Don’t look into the camera; look into the camera. The appeal of these team-by-team preview series—even this one, which varies in focus and scope and will absolutely not leave you more edified about your favorite squad’s frontcourt bench options—is that they’re democratic in a way regular coverage of the NBA isn’t. In the coming season, you’re going to read and listen to a lot of stuff about the Warriors, Celtics, and Cavaliers. The Knicks will dominate the news cycle at certain points, for doing something spectacularly dumb or surprisingly competent. The Rockets are fascinating. Chris Paul and James Harden are either going to submit some groundbreaking work on passing geometry or Harden is about to discover that he is in fact capable of hating someone more intensely than he did Dwight Howard. We’re going to be inundated with so much chatter about a handful of franchises, and the Nets and Suns and Magic and even quite good teams like the Jazz and Nuggets are going to be doing whatever it is they’re doing in relative obscurity.

So we start the season with each team getting some appointed stage time. For the writer, it’s an exercise—thirty squads, thirty prompts. That doesn’t mean thirty worthwhile pieces, but there is at least always something to write about. For the reader, who probably doesn’t ingest the whole shebang, it’s an opportunity to read about whichever teams they care to. If you truly want some words about the Atlanta Hawks—who have no fanbase, who are essentially invisible when they’re not a playoff team—here they are for you, assembled with about as much thought and effort as was given to the ones about the Cavs and Warriors. For six paragraphs, the Hawks suddenly matter, or they’re treated that way.

At its best, this could be like object-oriented ontology: a search for meaning beyond the sphere of what’s been deemed traditionally important. In arguing implicitly that the Hawks are worthy of consideration, even if we don’t believe it, maybe we discover meaning in them we otherwise wouldn’t. 

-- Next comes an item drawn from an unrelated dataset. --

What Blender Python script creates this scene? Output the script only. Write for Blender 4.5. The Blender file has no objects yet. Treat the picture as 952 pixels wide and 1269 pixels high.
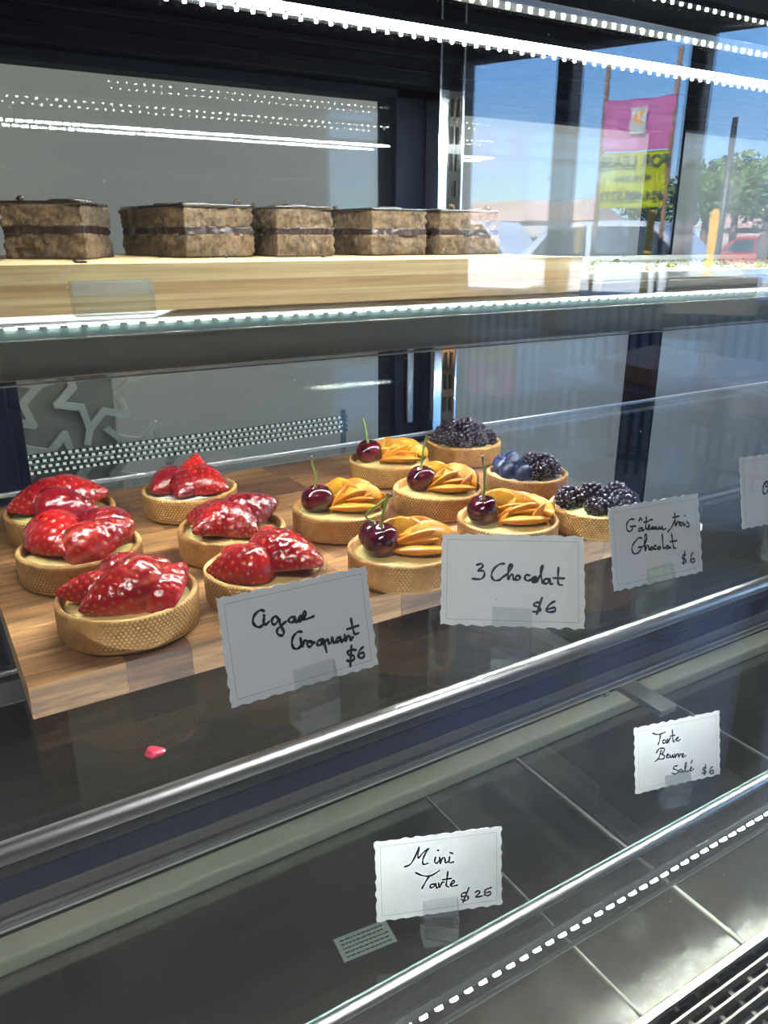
import bpy, bmesh, math, random
from mathutils import Vector, Matrix, noise
C = bpy.context.scene.collection
PI = math.pi
rnd = random.Random(7)

# ------------------------------------------------------------------ camera, world, exposure
cam_d = bpy.data.cameras.new('camera'); cam = bpy.data.objects.new('camera', cam_d); C.objects.link(cam)
cam_d.sensor_fit = 'VERTICAL'; cam_d.sensor_height = 36.0; cam_d.lens = 968 / 1269 * 36
cam_d.clip_start = 0.01; cam_d.clip_end = 300
# origin of the scene = the photographer's phone, 1.28 m over the shop floor; x along the case, y into it
RX = (0.85279437, 0.17193435, 0.49313319); RY = (-0.52224684, 0.28075736, 0.80525371); RZ = (0, 0.94425308, -0.32922047)
cam.matrix_world = Matrix(((RX[0], RX[1], -RX[2], 0), (RY[0], RY[1], -RY[2], 0), (RZ[0], RZ[1], -RZ[2], 0), (0, 0, 0, 1)))
bpy.context.scene.camera = cam
sc = bpy.context.scene
sc.view_settings.view_transform = 'Standard'; sc.view_settings.look = 'None'
sc.view_settings.exposure = 0.4; sc.view_settings.gamma = 1.0; sc.view_settings.use_curve_mapping = False
sc.cycles.max_bounces = 14; sc.cycles.transparent_max_bounces = 40; sc.cycles.glossy_bounces = 7
sc.cycles.transmission_bounces = 8; sc.cycles.diffuse_bounces = 3
sc.cycles.caustics_reflective = False; sc.cycles.caustics_refractive = False
sc.cycles.sample_clamp_indirect = 6.0
w = bpy.data.worlds.new('sky'); sc.world = w; w.use_nodes = True
nt = w.node_tree; nt.nodes.clear()
wo = nt.nodes.new('ShaderNodeOutputWorld'); bg = nt.nodes.new('ShaderNodeBackground'); cr = nt.nodes.new('ShaderNodeValToRGB')
sx = nt.nodes.new('ShaderNodeSeparateXYZ'); tcn = nt.nodes.new('ShaderNodeTexCoord')
nt.links.new(tcn.outputs['Generated'], sx.inputs[0]); nt.links.new(sx.outputs['Z'], cr.inputs[0])
cr.color_ramp.elements[0].position = 0.0; cr.color_ramp.elements[0].color = (0.50, 0.70, 0.93, 1)
cr.color_ramp.elements[1].position = 0.5; cr.color_ramp.elements[1].color = (0.05, 0.19, 0.62, 1)
e = cr.color_ramp.elements.new(0.16); e.color = (0.22, 0.45, 0.85, 1)
nt.links.new(cr.outputs[0], bg.inputs[0]); bg.inputs[1].default_value = 6.5
nt.links.new(bg.outputs[0], wo.inputs[0])
sund = bpy.data.lights.new('sun', 'SUN'); sund.energy = 46; sund.angle = 0.01; sund.color = (1, 0.95, 0.86)
suno = bpy.data.objects.new('sun', sund); C.objects.link(suno); suno.rotation_euler = Vector((0.70, -0.38, -0.56)).to_track_quat('-Z', 'Y').to_euler()
LED = 330.0

# ------------------------------------------------------------------ materials
def N(nt, t, **kw):
    n = nt.nodes.new('ShaderNode' + t)
    for k, v in kw.items():
        if k in n.inputs: n.inputs[k].default_value = v
        else: setattr(n, k, v)
    return n
def newmat(name):
    m = bpy.data.materials.new(name); m.use_nodes = True; m.node_tree.nodes.clear()
    return m, m.node_tree
def pbr(name, col, rough=0.5, metal=0.0, coat=0.0, spec=0.5, var=0.0, scale=30.0, bump=0.0, bscale=200.0, stretch=None, sss=0.0, emit=None, trans=0.0, ior=1.5):
    m, nt = newmat(name)
    o = N(nt, 'OutputMaterial'); b = N(nt, 'BsdfPrincipled'); nt.links.new(b.outputs[0], o.inputs[0])
    b.inputs['Base Color'].default_value = (*col, 1); b.inputs['Roughness'].default_value = rough
    b.inputs['Metallic'].default_value = metal; b.inputs['Coat Weight'].default_value = coat; b.inputs['Coat Roughness'].default_value = 0.04
    b.inputs['Specular IOR Level'].default_value = spec; b.inputs['IOR'].default_value = ior
    b.inputs['Transmission Weight'].default_value = trans
    if sss: b.inputs['Subsurface Weight'].default_value = sss; b.inputs['Subsurface Scale'].default_value = 0.004; b.inputs['Subsurface Radius'].default_value = (1, .4, .2)
    if emit: b.inputs['Emission Color'].default_value = (*emit[0], 1); b.inputs['Emission Strength'].default_value = emit[1]
    tc = N(nt, 'TexCoord'); mp = N(nt, 'Mapping'); nt.links.new(tc.outputs['Object'], mp.inputs[0])
    if stretch: mp.inputs['Scale'].default_value = stretch
    if var:
        n = N(nt, 'TexNoise', Scale=scale, Detail=5.0); nt.links.new(mp.outputs[0], n.inputs['Vector'])
        mx = N(nt, 'Mix', data_type='RGBA'); nt.links.new(n.outputs['Fac'], mx.inputs[0])
        mx.inputs[6].default_value = (*[max(0, c * (1 - var)) for c in col], 1); mx.inputs[7].default_value = (*[min(1, c * (1 + var)) for c in col], 1)
        nt.links.new(mx.outputs[2], b.inputs['Base Color'])
    if bump:
        n2 = N(nt, 'TexNoise', Scale=bscale, Detail=4.0); nt.links.new(mp.outputs[0], n2.inputs['Vector'])
        bp = N(nt, 'Bump', Strength=bump, Distance=0.001); nt.links.new(n2.outputs['Fac'], bp.inputs['Height']); nt.links.new(bp.outputs[0], b.inputs['Normal'])
    return m
def thin_glass(name, tint=(1, 1, 1), haze=0.0, haze_col=(.8, .85, .9), f0=0.04, rough=0.0, boost=1.0, dirt=0.0):
    """a pane seen as clear with the mirror share of glass (grows towards grazing), plus a little dust"""
    m, nt = newmat(name)
    o = N(nt, 'OutputMaterial'); tr = N(nt, 'BsdfTransparent'); gl = N(nt, 'BsdfGlossy'); tr.inputs[0].default_value = (*tint, 1)
    gl.inputs['Roughness'].default_value = rough
    ge = N(nt, 'NewGeometry'); dt = N(nt, 'VectorMath', operation='DOT_PRODUCT'); nt.links.new(ge.outputs['Incoming'], dt.inputs[0]); nt.links.new(ge.outputs['Normal'], dt.inputs[1])
    ab = N(nt, 'Math', operation='ABSOLUTE'); nt.links.new(dt.outputs['Value'], ab.inputs[0])
    s1 = N(nt, 'Math', operation='SUBTRACT'); s1.inputs[0].default_value = 1.0; nt.links.new(ab.outputs[0], s1.inputs[1])
    pw = N(nt, 'Math', operation='POWER'); nt.links.new(s1.outputs[0], pw.inputs[0]); pw.inputs[1].default_value = 5.0
    ml = N(nt, 'Math', operation='MULTIPLY_ADD'); nt.links.new(pw.outputs[0], ml.inputs[0]); ml.inputs[1].default_value = (1 - f0) * min(1, boost); ml.inputs[2].default_value = f0 * boost; ml.use_clamp = True
    mx = N(nt, 'MixShader'); nt.links.new(ml.outputs[0], mx.inputs[0]); nt.links.new(tr.outputs[0], mx.inputs[1]); nt.links.new(gl.outputs[0], mx.inputs[2])
    last = mx
    if haze or dirt:
        df = N(nt, 'BsdfDiffuse'); df.inputs[0].default_value = (*haze_col, 1)
        m2 = N(nt, 'MixShader'); nt.links.new(mx.outputs[0], m2.inputs[1]); nt.links.new(df.outputs[0], m2.inputs[2]); m2.inputs[0].default_value = haze
        if dirt:
            tc = N(nt, 'TexCoord'); n = N(nt, 'TexNoise', Scale=6.0, Detail=8.0); nt.links.new(tc.outputs['Object'], n.inputs['Vector'])
            v = N(nt, 'TexVoronoi', Scale=130.0); nt.links.new(tc.outputs['Object'], v.inputs['Vector'])
            lt = N(nt, 'Math', operation='LESS_THAN'); nt.links.new(v.outputs['Distance'], lt.inputs[0]); lt.inputs[1].default_value = 0.045
            g2 = N(nt, 'Math', operation='GREATER_THAN'); nt.links.new(n.outputs['Fac'], g2.inputs[0]); g2.inputs[1].default_value = 0.53
            mm = N(nt, 'Math', operation='MULTIPLY'); nt.links.new(lt.outputs[0], mm.inputs[0]); nt.links.new(g2.outputs[0], mm.inputs[1])
            ma = N(nt, 'Math', operation='MULTIPLY_ADD'); nt.links.new(mm.outputs[0], ma.inputs[0]); ma.inputs[1].default_value = dirt; ma.inputs[2].default_value = haze
            nt.links.new(ma.outputs[0], m2.inputs[0])
        last = m2
    nt.links.new(last.outputs[0], o.inputs[0])
    return m
def emis(name, col, s):
    m, nt = newmat(name); o = N(nt, 'OutputMaterial'); e = N(nt, 'Emission'); e.inputs[0].default_value = (*col, 1); e.inputs[1].default_value = s
    nt.links.new(e.outputs[0], o.inputs[0]); return m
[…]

For example: Dennis Schröder came into league in 2013, touted as German Rajon Rondo. This was a time when that was still an appealing concept. Rondo was deteriorating by then, rehabbing leg injuries that we later learned were basically career-ruining, but he hadn’t yet hit his nadir in Dallas and Sacramento and the league hadn’t yet transitioned away completely from rangy point guards who can’t shoot. The most meaningful difference between Schröder and Rondo is that the former lacks the latter’s passing genius, and perhaps what has sunk Schröder—or at least landed him in the undesirable bad starter/useful backup echelon—is that he simply isn’t all that good. There’s no one thing he excels at. But he’s also a victim of the NBA undergoing a broad transformation—the Pace and Space Revolution, if you want to call it that—at the same time he was just trying to get a basic grasp on it. Even if Schröder’s development had gone more smoothly and he was indeed now, at twenty-four, German Rajon Rondo, we probably still wouldn’t regard him highly, because that sort of player is barely viable anymore. 

We mine for the profound and sometimes emerge with something halfway interesting. Like a lot of things, it is probably a waste of time.

Mike Budenholzer sat on Gregg Popovich’s bench for seventeen years, from age twenty-seven to age forty-four, before the Hawks brought him aboard. You knew the name, if your NBA nerdery ran deep enough, but all the knowledge anyone needed upon his hiring was that he was spiritually Spursian, believing in a kind of regimented expressiveness and possessing a knack for discovering what’s spectacular about otherwise ordinary players. Budenholzer has realized his own spin on Spursiness in Atlanta. It reached its apotheosis in Coach Bud’s second season, when Kyle Korver looked like circa 2008 Ray Allen and DeMarre Carroll was a three-and-D revelation.

And yet: joyfulness is an immeasurable thing, and there will always be people who love one thing or another, but there was something aggressively prescribed about the whole thing, a quality that has become more visible as the Hawks have declined in recent seasons. Maybe we don’t think of Pop as offputtingly boss-like because he let Boris Diaw drink wine and understands that what Manu Ginobili has is something you can’t teach or control, but Budenholzer, who scans as Pop without the worldliness, comes off as an expert gym teacher and his teams play like they’re trying to approximate a computer simulation. At their best, Budenholzer’s Hawks have been impressive if a little alienating, and at their worst—the way they are now—they’re a crushingly boring office job of a team. Budenholzer proves the point that Popovich’s greatness has never been about knowhow alone.

There are dustier corners of our cultural consciousness worth exploring. It sometimes seems like there are five TV shows, three musicians, two comedians, and no authors. Everything is in some way about the president these days. To break from the hivemind is a relief that comes at the cost of loneliness, and some corners are dusty for a reason. In them you find not nothing, but not enough either. Perhaps the discovery of anything at all is a kind of miracle, but with whom are you sharing it?